» Given information:
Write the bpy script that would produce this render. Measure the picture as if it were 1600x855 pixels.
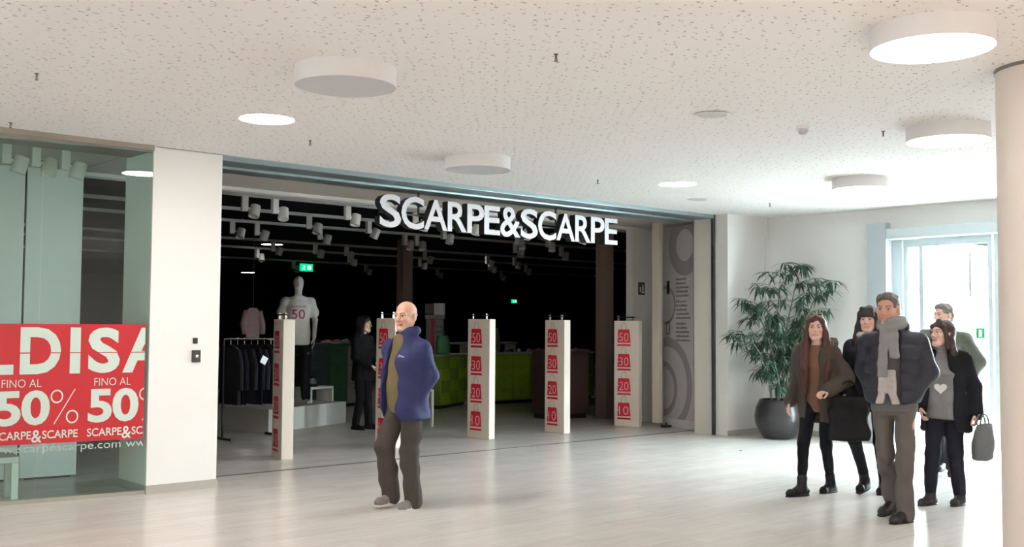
import bpy, math, random
import numpy as np
from mathutils import Matrix, Vector

for o in list(bpy.data.objects):
    bpy.data.objects.remove(o)
sc = bpy.context.scene
COL = sc.collection
PI = math.pi
rnd = random.Random(7)

# ------------------------------------------------------------------ camera, world, exposure
F_ = Vector((0.66723, 0.74320, 0.04946)).normalized()
YAW, PIT, ROL = math.radians(48.075), math.radians(2.834), math.radians(0.371)
f_ = Vector((math.cos(YAW) * math.cos(PIT), math.sin(YAW) * math.cos(PIT), math.sin(PIT)))
r0 = Vector((math.sin(YAW), -math.cos(YAW), 0))
u0 = r0.cross(f_)
r_ = math.cos(ROL) * r0 + math.sin(ROL) * u0
u_ = -math.sin(ROL) * r0 + math.cos(ROL) * u0
cam = bpy.data.cameras.new('camera')
cam.sensor_width = 36.0
cam.lens = 1650 / 1600 * 36.0
cam.clip_start = 0.05
cam.clip_end = 300
camo = bpy.data.objects.new('camera', cam)
COL.objects.link(camo)
M4 = Matrix((( r_.x, u_.x, -f_.x, 0), (r_.y, u_.y, -f_.y, 0), (r_.z, u_.z, -f_.z, 1.5), (0, 0, 0, 1)))
camo.matrix_world = M4
sc.camera = camo

world = bpy.data.worlds.new('daylight')
sc.world = world
world.use_nodes = True
bg = world.node_tree.nodes['Background']
bg.inputs[0].default_value = (0.80, 0.93, 1.0, 1)
SKY = 38.0
bg.inputs[1].default_value = SKY

sc.view_settings.view_transform = 'Standard'
sc.view_settings.look = 'None'
sc.view_settings.gamma = 1.0
sc.view_settings.use_curve_mapping = False
sc.view_settings.exposure = 0.36
LAMP_A, LAMP_SPOT, LAMP_FILL = 6.5, 96.0, 112.0
WARM = (1.0, 0.91, 0.85)
CEIL = 3.08

# ------------------------------------------------------------------ materials
MATS = {}
def srgb(r, g, b):
    def c(v):
        v /= 255.0
        return v / 12.92 if v <= 0.04045 else ((v + 0.055) / 1.055) ** 2.4
    return (c(r), c(g), c(b), 1)

def mat(name, rgb, rough=0.5, metal=0.0, spec=0.5, var=0.06, scale=12.0, bump=0.0, bscale=None, emit=None, stretch=None):
    if name in MATS:
        return MATS[name]
    m = bpy.data.materials.new(name)
    m.use_nodes = True
    nt = m.node_tree
    b = nt.nodes['Principled BSDF']
    b.inputs['Roughness'].default_value = rough
    b.inputs['Metallic'].default_value = metal
    b.inputs['Specular IOR Level'].default_value = spec
    tc = nt.nodes.new('ShaderNodeTexCoord')
    mp = nt.nodes.new('ShaderNodeMapping')
    nt.links.new(tc.outputs['Object'], mp.inputs[0])
    if stretch:
        mp.inputs['Scale'].default_value = stretch
    nz = nt.nodes.new('ShaderNodeTexNoise')
    nz.inputs['Scale'].default_value = scale
    nz.inputs['Detail'].default_value = 3
    nt.links.new(mp.outputs[0], nz.inputs['Vector'])
    cr = nt.nodes.new('ShaderNodeMix')
    cr.data_type = 'RGBA'
    c = rgb
    cr.inputs['A'].default_value = tuple(max(0, v * (1 - var)) for v in c[:3]) + (1,)
    cr.inputs['B'].default_value = tuple(min(1, v * (1 + var)) for v in c[:3]) + (1,)
    nt.links.new(nz.outputs['Fac'], cr.inputs['Factor'])
    nt.links.new(cr.outputs['Result'], b.inputs['Base Color'])
    if bump:
        n2 = nt.nodes.new('ShaderNodeTexNoise')
        n2.inputs['Scale'].default_value = bscale or scale * 6
        n2.inputs['Detail'].default_value = 4
        nt.links.new(mp.outputs[0], n2.inputs['Vector'])
        bp = nt.nodes.new('ShaderNodeBump')
        bp.inputs['Strength'].default_value = bump
        bp.inputs['Distance'].default_value = 0.01
        nt.links.new(n2.outputs['Fac'], bp.inputs['Height'])
        nt.links.new(bp.outputs[0], b.inputs['Normal'])
    if emit:
        b.inputs['Emission Color'].default_value = tuple(emit[0][:3]) + (1,)
        b.inputs['Emission Strength'].default_value = emit[1]
    MATS[name] = m
    return m

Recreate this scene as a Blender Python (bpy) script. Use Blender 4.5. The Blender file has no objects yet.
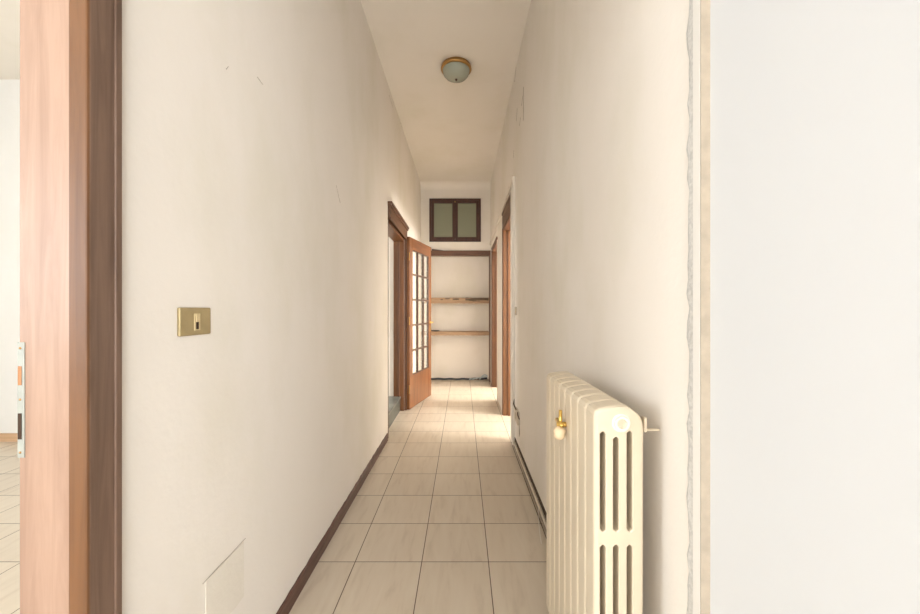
import bpy, bmesh, math, random
from mathutils import Vector, Matrix
random.seed(4)
S = bpy.context.scene
C = S.collection
PI = math.pi
H = 1.247            # camera height
CEIL = 3.44
XL, XR = -0.724, 0.485

# ------------------------------------------------------------------ materials
def new_mat(name):
    m = bpy.data.materials.new(name); m.use_nodes = True
    nt = m.node_tree
    b = nt.nodes['Principled BSDF']
    return m, nt, b

def N(nt, t, **kw):
    n = nt.nodes.new(t)
    for k, v in kw.items():
        if k in n.inputs: n.inputs[k].default_value = v
        else: setattr(n, k, v)
    return n

def ramp(nt, fac, stops):
    r = nt.nodes.new('ShaderNodeValToRGB')
    el = r.color_ramp.elements
    while len(el) < len(stops): el.new(0.5)
    for e, (p, c) in zip(el, stops):
        e.position = p; e.color = (*c, 1)
    nt.links.new(fac, r.inputs[0])
    return r.outputs[0]

def plain(name, col, rough=.5, metal=0, spec=.5, noise=0, bump=0, scale=40, **kw):
    m, nt, b = new_mat(name)
    b.inputs['Base Color'].default_value = (*col, 1)
    b.inputs['Roughness'].default_value = rough
    b.inputs['Metallic'].default_value = metal
    b.inputs['Specular IOR Level'].default_value = spec
    for k, v in kw.items(): b.inputs[k].default_value = v
    if noise or bump:
        tc = N(nt, 'ShaderNodeTexCoord')
        nz = N(nt, 'ShaderNodeTexNoise', Scale=scale, Detail=5.0)
        nt.links.new(tc.outputs['Object'], nz.inputs['Vector'])
        if noise:
            lo = tuple(c*(1-noise) for c in col); hi = tuple(min(1, c*(1+noise)) for c in col)
            o = ramp(nt, nz.outputs[0], [(.3, lo), (.7, hi)])
            nt.links.new(o, b.inputs['Base Color'])
        if bump:
            bp = N(nt, 'ShaderNodeBump', Strength=bump, Distance=.002)
            nt.links.new(nz.outputs[0], bp.inputs['Height'])
            nt.links.new(bp.outputs[0], b.inputs['Normal'])
    return m

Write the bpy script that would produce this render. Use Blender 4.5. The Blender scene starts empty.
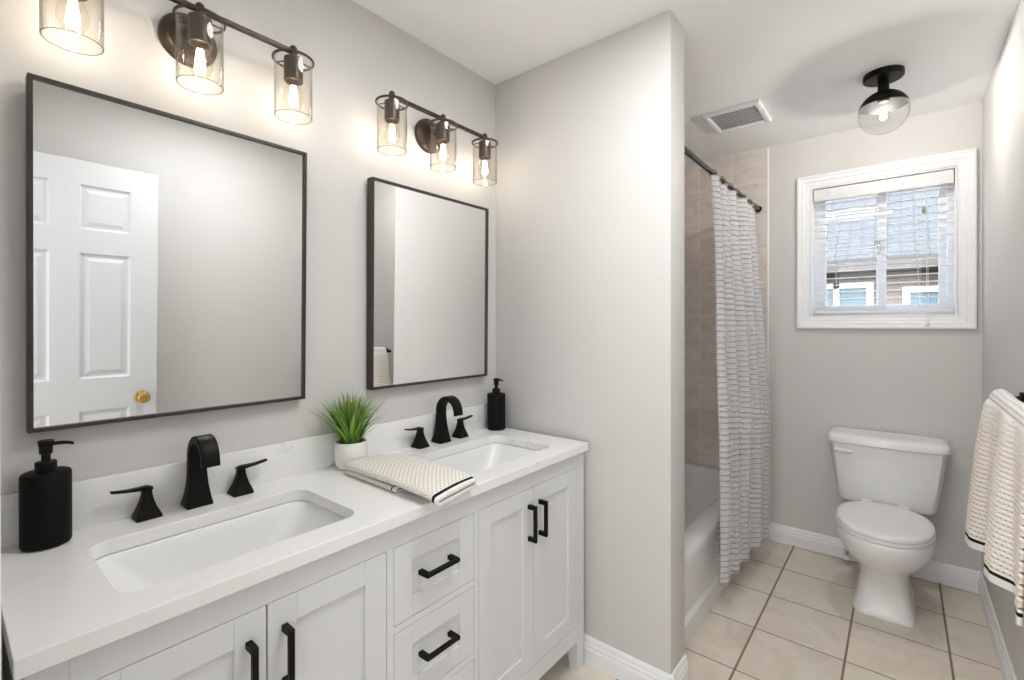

» Written task:
Transcribe the records word for word and include no pictures.

» Written reply:
Write the bpy script that would produce this render. Measure the picture as if it were 1600x855 pixels.
import bpy, math, random
import numpy as np
from mathutils import Matrix, Vector

for o in list(bpy.data.objects):
    bpy.data.objects.remove(o)
sc = bpy.context.scene
COL = sc.collection
PI = math.pi
rnd = random.Random(7)

# ------------------------------------------------------------------ camera, world, exposure
F_ = Vector((0.66723, 0.74320, 0.04946)).normalized()
YAW, PIT, ROL = math.radians(48.075), math.radians(2.834), math.radians(0.371)
f_ = Vector((math.cos(YAW) * math.cos(PIT), math.sin(YAW) * math.cos(PIT), math.sin(PIT)))
r0 = Vector((math.sin(YAW), -math.cos(YAW), 0))
u0 = r0.cross(f_)
r_ = math.cos(ROL) * r0 + math.sin(ROL) * u0
u_ = -math.sin(ROL) * r0 + math.cos(ROL) * u0
cam = bpy.data.cameras.new('camera')
cam.sensor_width = 36.0
cam.lens = 1650 / 1600 * 36.0
cam.clip_start = 0.05
cam.clip_end = 300
camo = bpy.data.objects.new('camera', cam)
COL.objects.link(camo)
M4 = Matrix((( r_.x, u_.x, -f_.x, 0), (r_.y, u_.y, -f_.y, 0), (r_.z, u_.z, -f_.z, 1.5), (0, 0, 0, 1)))
camo.matrix_world = M4
sc.camera = camo

world = bpy.data.worlds.new('daylight')
sc.world = world
world.use_nodes = True
bg = world.node_tree.nodes['Background']
bg.inputs[0].default_value = (0.80, 0.93, 1.0, 1)
SKY = 38.0
bg.inputs[1].default_value = SKY

sc.view_settings.view_transform = 'Standard'
sc.view_settings.look = 'None'
sc.view_settings.gamma = 1.0
sc.view_settings.use_curve_mapping = False
sc.view_settings.exposure = 0.36
LAMP_A, LAMP_SPOT, LAMP_FILL = 6.5, 96.0, 112.0
WARM = (1.0, 0.91, 0.85)
CEIL = 3.08

# ------------------------------------------------------------------ materials
MATS = {}
def srgb(r, g, b):
    def c(v):
        v /= 255.0
        return v / 12.92 if v <= 0.04045 else ((v + 0.055) / 1.055) ** 2.4
    return (c(r), c(g), c(b), 1)

def mat(name, rgb, rough=0.5, metal=0.0, spec=0.5, var=0.06, scale=12.0, bump=0.0, bscale=None, emit=None, stretch=None):
    if name in MATS:
        return MATS[name]
    m = bpy.data.materials.new(name)
    m.use_nodes = True
    nt = m.node_tree
    b = nt.nodes['Principled BSDF']
    b.inputs['Roughness'].default_value = rough
    b.inputs['Metallic'].default_value = metal
    b.inputs['Specular IOR Level'].default_value = spec
    tc = nt.nodes.new('ShaderNodeTexCoord')
    mp = nt.nodes.new('ShaderNodeMapping')
    nt.links.new(tc.outputs['Object'], mp.inputs[0])
    if stretch:
        mp.inputs['Scale'].default_value = stretch
    nz = nt.nodes.new('ShaderNodeTexNoise')
    nz.inputs['Scale'].default_value = scale
    nz.inputs['Detail'].default_value = 3
    nt.links.new(mp.outputs[0], nz.inputs['Vector'])
    cr = nt.nodes.new('ShaderNodeMix')
    cr.data_type = 'RGBA'
    c = rgb
    cr.inputs['A'].default_value = tuple(max(0, v * (1 - var)) for v in c[:3]) + (1,)
    cr.inputs['B'].default_value = tuple(min(1, v * (1 + var)) for v in c[:3]) + (1,)
    nt.links.new(nz.outputs['Fac'], cr.inputs['Factor'])
    nt.links.new(cr.outputs['Result'], b.inputs['Base Color'])
    if bump:
        n2 = nt.nodes.new('ShaderNodeTexNoise')
        n2.inputs['Scale'].default_value = bscale or scale * 6
        n2.inputs['Detail'].default_value = 4
        nt.links.new(mp.outputs[0], n2.inputs['Vector'])
        bp = nt.nodes.new('ShaderNodeBump')
        bp.inputs['Strength'].default_value = bump
        bp.inputs['Distance'].default_value = 0.01
        nt.links.new(n2.outputs['Fac'], bp.inputs['Height'])
        nt.links.new(bp.outputs[0], b.inputs['Normal'])
    if emit:
        b.inputs['Emission Color'].default_value = tuple(emit[0][:3]) + (1,)
        b.inputs['Emission Strength'].default_value = emit[1]
    MATS[name] = m
    return m

Recreate this scene as a Blender Python (bpy) script. Use Blender 4.5. The Blender file has no objects yet.
import bpy, bmesh, math, random
from mathutils import Vector, Matrix
random.seed(4)
S = bpy.context.scene
C = S.collection
PI = math.pi
H = 1.247            # camera height
CEIL = 3.44
XL, XR = -0.724, 0.485

# ------------------------------------------------------------------ materials
def new_mat(name):
    m = bpy.data.materials.new(name); m.use_nodes = True
    nt = m.node_tree
    b = nt.nodes['Principled BSDF']
    return m, nt, b

def N(nt, t, **kw):
    n = nt.nodes.new(t)
    for k, v in kw.items():
        if k in n.inputs: n.inputs[k].default_value = v
        else: setattr(n, k, v)
    return n

def ramp(nt, fac, stops):
    r = nt.nodes.new('ShaderNodeValToRGB')
    el = r.color_ramp.elements
    while len(el) < len(stops): el.new(0.5)
    for e, (p, c) in zip(el, stops):
        e.position = p; e.color = (*c, 1)
    nt.links.new(fac, r.inputs[0])
    return r.outputs[0]

def plain(name, col, rough=.5, metal=0, spec=.5, noise=0, bump=0, scale=40, **kw):
    m, nt, b = new_mat(name)
    b.inputs['Base Color'].default_value = (*col, 1)
    b.inputs['Roughness'].default_value = rough
    b.inputs['Metallic'].default_value = metal
    b.inputs['Specular IOR Level'].default_value = spec
    for k, v in kw.items(): b.inputs[k].default_value = v
    if noise or bump:
        tc = N(nt, 'ShaderNodeTexCoord')
        nz = N(nt, 'ShaderNodeTexNoise', Scale=scale, Detail=5.0)
        nt.links.new(tc.outputs['Object'], nz.inputs['Vector'])
        if noise:
            lo = tuple(c*(1-noise) for c in col); hi = tuple(min(1, c*(1+noise)) for c in col)
            o = ramp(nt, nz.outputs[0], [(.3, lo), (.7, hi)])
            nt.links.new(o, b.inputs['Base Color'])
        if bump:
            bp = N(nt, 'ShaderNodeBump', Strength=bump, Distance=.002)
            nt.links.new(nz.outputs[0], bp.inputs['Height'])
            nt.links.new(bp.outputs[0], b.inputs['Normal'])
    return m

Write the bpy script that would produce this render. Use Blender 4.5. The Blender scene starts empty.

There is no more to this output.